Leave out the pictures and copy each record below exactly.

Stored data entries:
►

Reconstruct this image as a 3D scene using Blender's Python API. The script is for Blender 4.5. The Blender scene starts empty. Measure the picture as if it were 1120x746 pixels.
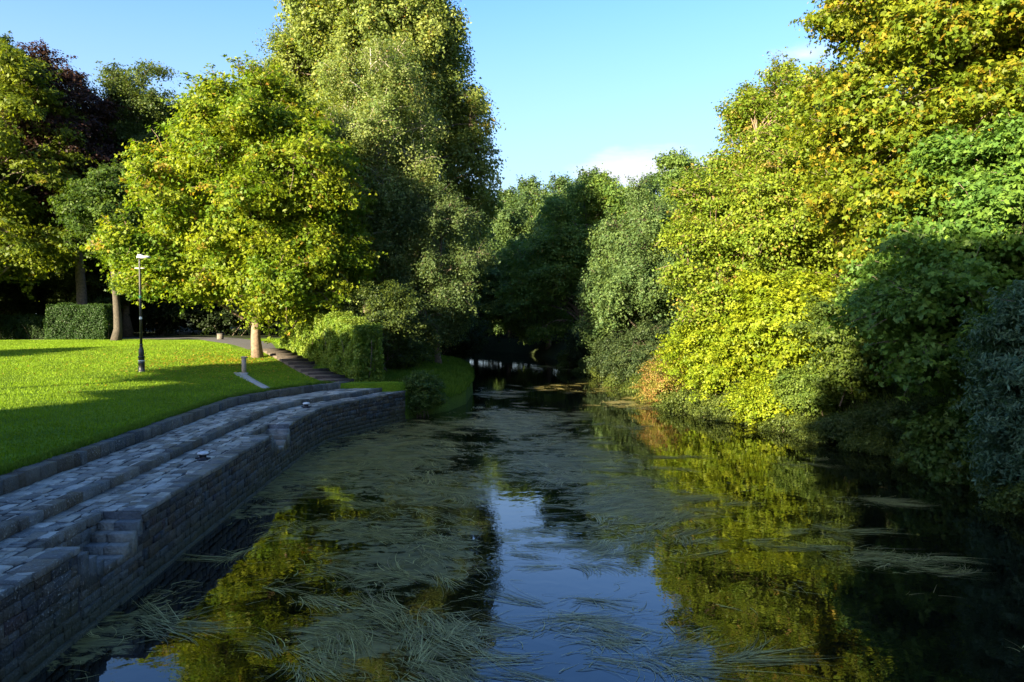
import bpy, math, random
import numpy as np
from mathutils import Vector, Matrix

# ------------------------------------------------------------------ camera, sky, sun
scene = bpy.context.scene
col = scene.collection
R = math.radians
CAM_H = 5.2
PITCH, YAW, LENS = 2.2, 2.69, 26.0
cam_d = bpy.data.cameras.new("camera"); cam = bpy.data.objects.new("camera", cam_d); col.objects.link(cam)
cam_d.sensor_width = 36; cam_d.lens = LENS; cam_d.clip_start = 0.1; cam_d.clip_end = 3000
cam.location = (0, 0, CAM_H); cam.rotation_euler = (R(90 - PITCH), 0, R(-YAW))
scene.camera = cam

SUN_AZ, SUN_EL = 220.0, 17.0       # azimuth clockwise from +Y, of the sun itself
S = Vector((math.sin(R(SUN_AZ)) * math.cos(R(SUN_EL)), math.cos(R(SUN_AZ)) * math.cos(R(SUN_EL)), math.sin(R(SUN_EL))))
world = bpy.data.worlds.new("World"); scene.world = world; world.use_nodes = True
nt = world.node_tree; nt.nodes.clear()
N = nt.nodes.new; L = nt.links.new
out = N("ShaderNodeOutputWorld"); bg = N("ShaderNodeBackground"); sky = N("ShaderNodeTexSky")
sky.sky_type = 'NISHITA'; sky.sun_disc = False
sky.sun_elevation = R(SUN_EL); sky.sun_rotation = R(SUN_AZ)
sky.air_density = 1.0; sky.dust_density = 1.3; sky.ozone_density = 3.4
bg.inputs[1].default_value = 0.080
# a few real-direction clouds low over the far trees and a thin wisp higher on the right
tc = N("ShaderNodeTexCoord")
def cloud(direction, width_deg, stretch, scale, lo, hi):
    d = Vector(direction).normalized()
    mp = N("ShaderNodeMapping"); mp.inputs['Scale'].default_value = (1, 1, stretch)
    L(tc.outputs['Generated'], mp.inputs['Vector'])
    nz = N("ShaderNodeTexNoise"); nz.inputs['Scale'].default_value = scale; nz.inputs['Detail'].default_value = 8
    nz.inputs['Roughness'].default_value = 0.6
    L(mp.outputs[0], nz.inputs['Vector'])
    # distance from the cloud's centre on the sky, squashed vertically
    sub = N("ShaderNodeVectorMath"); sub.operation = 'SUBTRACT'; L(tc.outputs['Generated'], sub.inputs[0]); sub.inputs[1].default_value = d
    m2 = N("ShaderNodeVectorMath"); m2.operation = 'MULTIPLY'; L(sub.outputs[0], m2.inputs[0]); m2.inputs[1].default_value = (1, 1, stretch)
    ln = N("ShaderNodeVectorMath"); ln.operation = 'LENGTH'; L(m2.outputs[0], ln.inputs[0])
    mr = N("ShaderNodeMapRange"); mr.inputs[1].default_value = 0; mr.inputs[2].default_value = math.radians(width_deg)
    mr.inputs[3].default_value = 1; mr.inputs[4].default_value = 0; L(ln.outputs['Value'], mr.inputs[0])
    mu = N("ShaderNodeMath"); mu.operation = 'ADD'; L(nz.outputs['Fac'], mu.inputs[0]); L(mr.outputs[0], mu.inputs[1])
    m3 = N("ShaderNodeMapRange"); m3.inputs[1].default_value = lo; m3.inputs[2].default_value = hi
    m3.interpolation_type = 'SMOOTHSTEP'; L(mu.outputs[0], m3.inputs[0])
    return m3.outputs[0]
c1 = cloud((0.245, 1.0, 0.192), 9.5, 3.6, 8.0, 0.80, 1.20)
c2 = cloud((0.445, 1.0, 0.350), 6.0, 3.0, 11.0, .95, 1.6)
mx = N("ShaderNodeMath"); mx.operation = 'MAXIMUM'; L(c1, mx.inputs[0]); L(c2, mx.inputs[1])
mul = N("ShaderNodeMath"); mul.operation = 'MULTIPLY'; L(mx.outputs[0], mul.inputs[0]); mul.inputs[1].default_value = 0.9
hs = N("ShaderNodeHueSaturation"); hs.inputs['Saturation'].default_value = 1.18; hs.inputs['Hue'].default_value = 0.510; L(sky.outputs[0], hs.inputs['Color'])
sxyz = N("ShaderNodeSeparateXYZ"); L(tc.outputs['Generated'], sxyz.inputs[0])
hz = N("ShaderNodeMapRange"); hz.interpolation_type = 'SMOOTHSTEP'; hz.inputs[1].default_value = 0.02; hz.inputs[2].default_value = 0.46
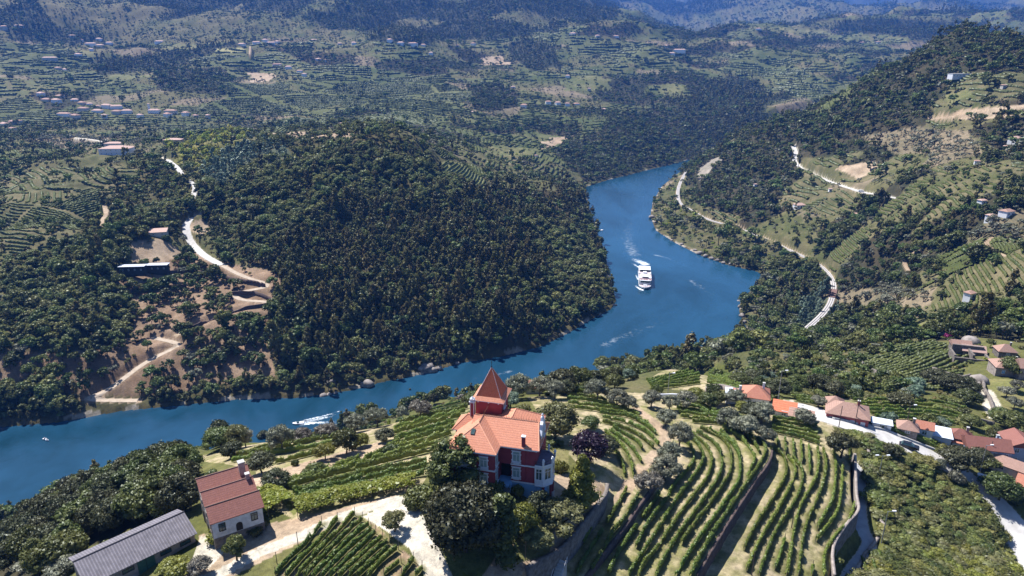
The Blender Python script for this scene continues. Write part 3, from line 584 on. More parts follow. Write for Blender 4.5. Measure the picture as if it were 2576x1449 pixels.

◄

Solution to this task -
Reconstruct this image as a 3D scene using Blender's Python API. The script is for Blender 4.5. The Blender scene starts empty. Measure the picture as if it were 1120x746 pixels.
import bpy, math, random
import numpy as np
from mathutils import Vector, Matrix

# ------------------------------------------------------------------ camera, sky, sun
scene = bpy.context.scene
col = scene.collection
R = math.radians
CAM_H = 5.2
PITCH, YAW, LENS = 2.2, 2.69, 26.0
cam_d = bpy.data.cameras.new("camera"); cam = bpy.data.objects.new("camera", cam_d); col.objects.link(cam)
cam_d.sensor_width = 36; cam_d.lens = LENS; cam_d.clip_start = 0.1; cam_d.clip_end = 3000
cam.location = (0, 0, CAM_H); cam.rotation_euler = (R(90 - PITCH), 0, R(-YAW))
scene.camera = cam

SUN_AZ, SUN_EL = 220.0, 17.0       # azimuth clockwise from +Y, of the sun itself
S = Vector((math.sin(R(SUN_AZ)) * math.cos(R(SUN_EL)), math.cos(R(SUN_AZ)) * math.cos(R(SUN_EL)), math.sin(R(SUN_EL))))
world = bpy.data.worlds.new("World"); scene.world = world; world.use_nodes = True
nt = world.node_tree; nt.nodes.clear()
N = nt.nodes.new; L = nt.links.new
out = N("ShaderNodeOutputWorld"); bg = N("ShaderNodeBackground"); sky = N("ShaderNodeTexSky")
sky.sky_type = 'NISHITA'; sky.sun_disc = False
sky.sun_elevation = R(SUN_EL); sky.sun_rotation = R(SUN_AZ)
sky.air_density = 1.0; sky.dust_density = 1.3; sky.ozone_density = 3.4
bg.inputs[1].default_value = 0.080
# a few real-direction clouds low over the far trees and a thin wisp higher on the right
tc = N("ShaderNodeTexCoord")
def cloud(direction, width_deg, stretch, scale, lo, hi):
    d = Vector(direction).normalized()
    mp = N("ShaderNodeMapping"); mp.inputs['Scale'].default_value = (1, 1, stretch)
    L(tc.outputs['Generated'], mp.inputs['Vector'])
    nz = N("ShaderNodeTexNoise"); nz.inputs['Scale'].default_value = scale; nz.inputs['Detail'].default_value = 8
    nz.inputs['Roughness'].default_value = 0.6
    L(mp.outputs[0], nz.inputs['Vector'])
    # distance from the cloud's centre on the sky, squashed vertically
    sub = N("ShaderNodeVectorMath"); sub.operation = 'SUBTRACT'; L(tc.outputs['Generated'], sub.inputs[0]); sub.inputs[1].default_value = d
    m2 = N("ShaderNodeVectorMath"); m2.operation = 'MULTIPLY'; L(sub.outputs[0], m2.inputs[0]); m2.inputs[1].default_value = (1, 1, stretch)
    ln = N("ShaderNodeVectorMath"); ln.operation = 'LENGTH'; L(m2.outputs[0], ln.inputs[0])
    mr = N("ShaderNodeMapRange"); mr.inputs[1].default_value = 0; mr.inputs[2].default_value = math.radians(width_deg)
    mr.inputs[3].default_value = 1; mr.inputs[4].default_value = 0; L(ln.outputs['Value'], mr.inputs[0])
    mu = N("ShaderNodeMath"); mu.operation = 'ADD'; L(nz.outputs['Fac'], mu.inputs[0]); L(mr.outputs[0], mu.inputs[1])
    m3 = N("ShaderNodeMapRange"); m3.inputs[1].default_value = lo; m3.inputs[2].default_value = hi
    m3.interpolation_type = 'SMOOTHSTEP'; L(mu.outputs[0], m3.inputs[0])
    return m3.outputs[0]
c1 = cloud((0.245, 1.0, 0.192), 9.5, 3.6, 8.0, 0.80, 1.20)
c2 = cloud((0.445, 1.0, 0.350), 6.0, 3.0, 11.0, .95, 1.6)
mx = N("ShaderNodeMath"); mx.operation = 'MAXIMUM'; L(c1, mx.inputs[0]); L(c2, mx.inputs[1])
mul = N("ShaderNodeMath"); mul.operation = 'MULTIPLY'; L(mx.outputs[0], mul.inputs[0]); mul.inputs[1].default_value = 0.9
hs = N("ShaderNodeHueSaturation"); hs.inputs['Saturation'].default_value = 1.18; hs.inputs['Hue'].default_value = 0.510; L(sky.outputs[0], hs.inputs['Color'])
sxyz = N("ShaderNodeSeparateXYZ"); L(tc.outputs['Generated'], sxyz.inputs[0])
hz = N("ShaderNodeMapRange"); hz.interpolation_type = 'SMOOTHSTEP'; hz.inputs[1].default_value = 0.02; hz.inputs[2].default_value = 0.46
The Blender Python script for this scene continues. Write part 3, from line 584 on. More parts follow. Write for Blender 4.5. Measure the picture as if it were 2576x1449 pixels.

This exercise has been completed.